Engineers will need to think more like scientists to stay valuable in the age of AI.
Software engineers will need to learn more management skills to manage an army of AI agents with different tasks. The highest-leverage management will involve either
- great taste (making a good judgment based on intuition developed outside of the job) or
- great science (making a good prediction based on data collected on the job)
Developing scientific skills is one way new engineers with little experience can build great taste.
Thinking like a scientist includes:
- having a target metric to improve (a product or business KPI)
- having test data and validation data
- A/B testing new prompts and techniques
- thinking about edge cases and pulling in context that AI doesn't have yet
- measuring results
Humans might be better than AI at this for a while. They might not be able to process context nearly as quickly, but they'll be able to acquire context from non-digital places, e.g. the physical world. And while bots won’t be able to see this new context, humans will always be able to see the context that bots use themselves. Thus, humans will have a structural advantage.

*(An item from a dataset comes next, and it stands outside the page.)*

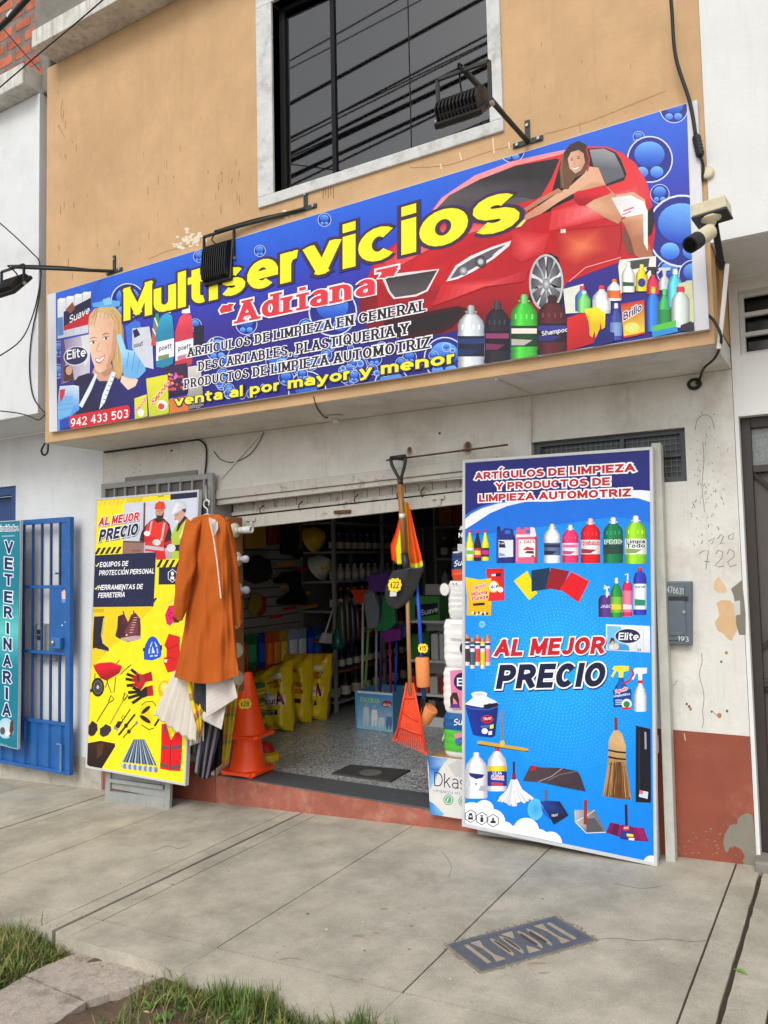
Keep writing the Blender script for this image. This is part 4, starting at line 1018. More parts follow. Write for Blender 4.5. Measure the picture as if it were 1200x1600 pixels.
A_.line(P3((286, 405), (272, 440), (282, 450), (296, 444)), .9, (196, 138, 110))
A_.poly(P3((264, 478), (286, 482), (314, 460), (306, 490), (286, 506), (270, 498)), (206, 100, 104)); A_.poly(P3((268, 481), (287, 486), (310, 468), (302, 487), (286, 497), (273, 492)), (252, 250, 248))
A_.poly(P3((268, 548), (232, 620), (190, 700), (205, 712), (250, 625), (276, 560)), (222, 232, 244)); A_.poly(P3((345, 540), (364, 548), (340, 610), (310, 690), (285, 720), (300, 650)), (226, 234, 244))
for k in range(7): A_.line(P3((344-k*8, 565+k*21), (362-k*9, 570+k*21)), 1, (90, 106, 150))
GLV = lambda x, y: (158, 216, 246) if y < 560 else (112, 178, 228)
A_.poly(P3((250, 222), (330, 205), (385, 212), (380, 236), (330, 240), (258, 240)), lambda x, y: (96, 170, 236)); A_.poly(P3((300, 205), (335, 192), (345, 225), (310, 232)), (140, 200, 246))
A_.poly(P3((385, 590), (390, 560), (450, 570), (468, 580), (455, 610), (420, 628)), (236, 206, 186))
A_.poly(P3((366, 380), (372, 366), (388, 370), (402, 410), (412, 440), (440, 428), (478, 440), (504, 486), (502, 540), (470, 572), (440, 575), (400, 565), (392, 520), (385, 450)), GLV)
for a, b in (((424, 450), (414, 520)), ((452, 446), (438, 540)), ((480, 462), (462, 556))): A_.line(P3(a, b), 1.2, (84, 148, 204))
A_.poly(P3((90, 690), (100, 610), (165, 605), (190, 610), (192, 720), (160, 745), (150, 800), (90, 822)), lambda x, y: (206, 222, 240) if y < 620 else (86, 150, 222))
A_.poly(P3((90, 700), (105, 660), (160, 655), (165, 700), (150, 745), (92, 765)), GLV); A_.line(P3((95, 700), (160, 690)), 1, (84, 148, 204)); A_.line(P3((95, 722), (158, 712)), 1, (84, 148, 204)); A_.poly(P3((100, 628), (125, 622), (122, 650), (105, 690), (100, 660)), (214, 40, 56))
A_.poly(P3((100, 770), (150, 750), (150, 800), (100, 818)), (34, 70, 170))
# behind the hand: bottles and packs
A_.poly(P3((408, 330), (450, 300), (478, 310), (488, 360), (490, 450), (420, 440)), (64, 112, 214)); A_.poly(P3((440, 340), (520, 330), (535, 420), (540, 530), (500, 520), (440, 430)), (206, 210, 222)); A_.poly(P3((442, 350), (462, 340), (478, 370), (450, 385)), (34, 34, 70)); A_.text('oout', z3(446, 432), z3(490, 420), 8, (40, 40, 70), wt=.2)
A_.poly(P3((528, 420), (540, 300), (558, 252), (570, 300), (568, 400), (552, 420)), lambda x, y: (40, 150, 90) if y < 530 else (222, 60, 70)); A_.line(P3((545, 290), (560, 330)), 2, (240, 240, 240)); A_.line(P3((535, 340), (556, 380)), 2, (240, 240, 240))
for x0, c, dx in ((552, (46, 150, 190), 0), (642, (226, 66, 84), 90)):
    A_.poly(P3((x0, 520), (x0-2, 360), (x0+20, 290), (x0+44, 265), (x0+75, 280), (x0+82, 340), (x0+84, 440), (x0+78, 505), (x0+40, 525)), lambda x, y, c=c: tuple(min(255, q*1.1) for q in c) if y < 510 else tuple(q*.9 for q in c))
    A_.poly(P3((x0, 405), (x0+84, 385), (x0+84, 470), (x0, 492)), (236, 238, 240)); A_.text('poett', z3(x0+14, 446), z3(x0+72, 432), 8, (60, 70, 110), wt=.2)
    A_.poly(P3((x0+10, 470), (x0+60, 458), (x0+60, 478), (x0+10, 488)), (120, 150, 90) if dx == 0 else (206, 120, 150)); A_.poly(P3((x0+30, 268), (x0+34, 235), (x0+66, 230), (x0+70, 268)), (240, 240, 246))
A_.poly(P3((590, 520), (695, 500), (700, 640), (600, 660)), (60, 40, 70)); rb2 = random.Random(4)
for k in range(26): A_.ell(*z3(rb2.uniform(605, 690), rb2.uniform(550, 630)), 2.2, 2.2, rb2.choice([(226, 90, 140), (240, 180, 60), (220, 70, 60), (200, 120, 210)]), 8)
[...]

Context acquired in non-digital sources will become extremely valuable and powerful when applied intelligently. It will be scarce. There will even be value in just feeding the bots new context without thinking scientifically at all.
The most valuable way to use this context will be towards changing the structure of investigations being done by the organization as a whole.
Will AI be able to do science of its own? Yes. They’ll be able to test new prompts on new models and evaluating them on new workflows. They’ll be able to field customer calls and gather new data.
But a human who ventures into a new data source without informing the bots will have a small advantage.